> **What to produce**
The material below contains a line with "Write part 2" and a line with "return tri_fill([k], 0)". Copy exactly those two lines and all lines between them.

> **Data section**
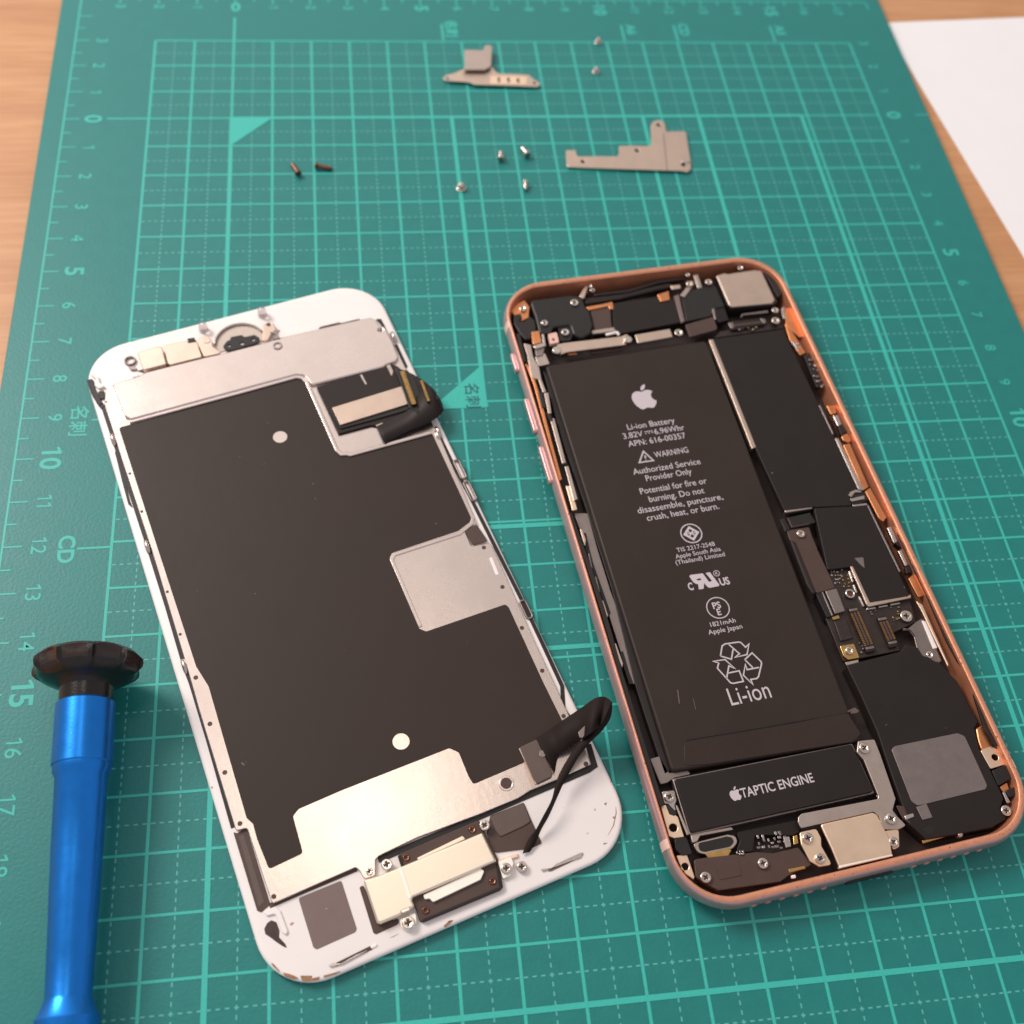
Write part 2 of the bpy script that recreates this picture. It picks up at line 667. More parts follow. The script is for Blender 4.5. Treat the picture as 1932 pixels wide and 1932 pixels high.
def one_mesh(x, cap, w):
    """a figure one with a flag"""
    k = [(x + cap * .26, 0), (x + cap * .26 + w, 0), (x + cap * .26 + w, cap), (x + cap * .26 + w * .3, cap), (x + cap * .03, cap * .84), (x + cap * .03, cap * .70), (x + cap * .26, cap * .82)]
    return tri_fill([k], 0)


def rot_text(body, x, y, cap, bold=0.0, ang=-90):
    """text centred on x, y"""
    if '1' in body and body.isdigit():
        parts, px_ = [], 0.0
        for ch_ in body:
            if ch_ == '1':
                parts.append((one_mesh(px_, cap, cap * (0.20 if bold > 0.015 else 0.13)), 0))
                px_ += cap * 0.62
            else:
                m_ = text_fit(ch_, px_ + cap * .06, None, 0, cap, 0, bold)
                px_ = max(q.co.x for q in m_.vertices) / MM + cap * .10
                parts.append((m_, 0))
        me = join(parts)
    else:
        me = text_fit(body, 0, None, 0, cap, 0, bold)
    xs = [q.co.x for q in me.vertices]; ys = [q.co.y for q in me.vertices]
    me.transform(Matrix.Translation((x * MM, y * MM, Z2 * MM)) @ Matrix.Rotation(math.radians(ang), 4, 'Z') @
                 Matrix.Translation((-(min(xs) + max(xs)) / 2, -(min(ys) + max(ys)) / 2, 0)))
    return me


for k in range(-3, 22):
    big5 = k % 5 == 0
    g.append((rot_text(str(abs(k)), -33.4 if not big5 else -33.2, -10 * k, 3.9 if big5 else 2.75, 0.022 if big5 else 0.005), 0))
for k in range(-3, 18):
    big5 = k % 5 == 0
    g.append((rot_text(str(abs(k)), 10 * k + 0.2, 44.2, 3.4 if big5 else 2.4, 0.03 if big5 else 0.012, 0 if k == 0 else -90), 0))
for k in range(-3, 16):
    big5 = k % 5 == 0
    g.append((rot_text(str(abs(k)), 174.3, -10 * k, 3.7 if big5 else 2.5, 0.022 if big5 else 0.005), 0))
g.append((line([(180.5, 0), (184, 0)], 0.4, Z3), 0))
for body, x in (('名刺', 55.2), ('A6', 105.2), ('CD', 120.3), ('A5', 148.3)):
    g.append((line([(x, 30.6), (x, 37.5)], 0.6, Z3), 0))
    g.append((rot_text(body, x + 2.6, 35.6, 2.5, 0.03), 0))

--

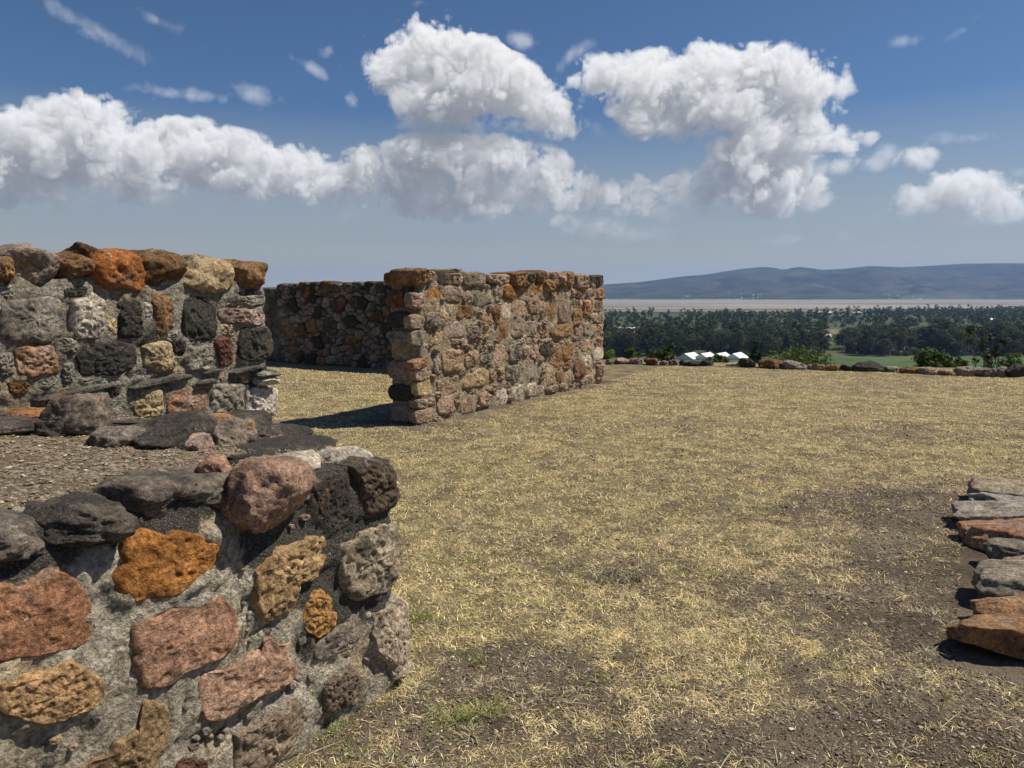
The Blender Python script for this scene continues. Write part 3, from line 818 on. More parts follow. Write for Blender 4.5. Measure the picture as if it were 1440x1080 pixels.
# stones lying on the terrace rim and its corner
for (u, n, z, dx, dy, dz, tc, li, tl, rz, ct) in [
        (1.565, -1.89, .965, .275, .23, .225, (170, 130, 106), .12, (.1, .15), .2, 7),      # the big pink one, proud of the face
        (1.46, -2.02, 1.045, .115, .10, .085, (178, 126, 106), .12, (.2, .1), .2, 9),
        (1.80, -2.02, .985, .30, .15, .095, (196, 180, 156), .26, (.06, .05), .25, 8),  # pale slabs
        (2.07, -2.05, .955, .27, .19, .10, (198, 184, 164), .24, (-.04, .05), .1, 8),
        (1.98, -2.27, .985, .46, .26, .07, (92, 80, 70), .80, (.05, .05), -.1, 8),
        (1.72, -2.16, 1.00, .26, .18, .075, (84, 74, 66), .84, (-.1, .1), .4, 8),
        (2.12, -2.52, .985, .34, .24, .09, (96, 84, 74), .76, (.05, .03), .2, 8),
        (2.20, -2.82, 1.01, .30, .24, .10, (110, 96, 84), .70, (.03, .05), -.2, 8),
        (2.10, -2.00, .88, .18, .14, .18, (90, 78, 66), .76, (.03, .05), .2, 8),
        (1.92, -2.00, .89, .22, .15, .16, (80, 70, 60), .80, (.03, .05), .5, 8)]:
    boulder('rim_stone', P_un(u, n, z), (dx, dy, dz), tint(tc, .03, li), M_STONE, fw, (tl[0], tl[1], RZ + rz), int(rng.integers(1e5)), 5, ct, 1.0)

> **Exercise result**
Write part 2 of the bpy script that recreates this picture. It picks up at line 667. More parts follow. The script is for Blender 4.5. Treat the picture as 1932 pixels wide and 1932 pixels high.
def one_mesh(x, cap, w):
    """a figure one with a flag"""
    k = [(x + cap * .26, 0), (x + cap * .26 + w, 0), (x + cap * .26 + w, cap), (x + cap * .26 + w * .3, cap), (x + cap * .03, cap * .84), (x + cap * .03, cap * .70), (x + cap * .26, cap * .82)]
    return tri_fill([k], 0)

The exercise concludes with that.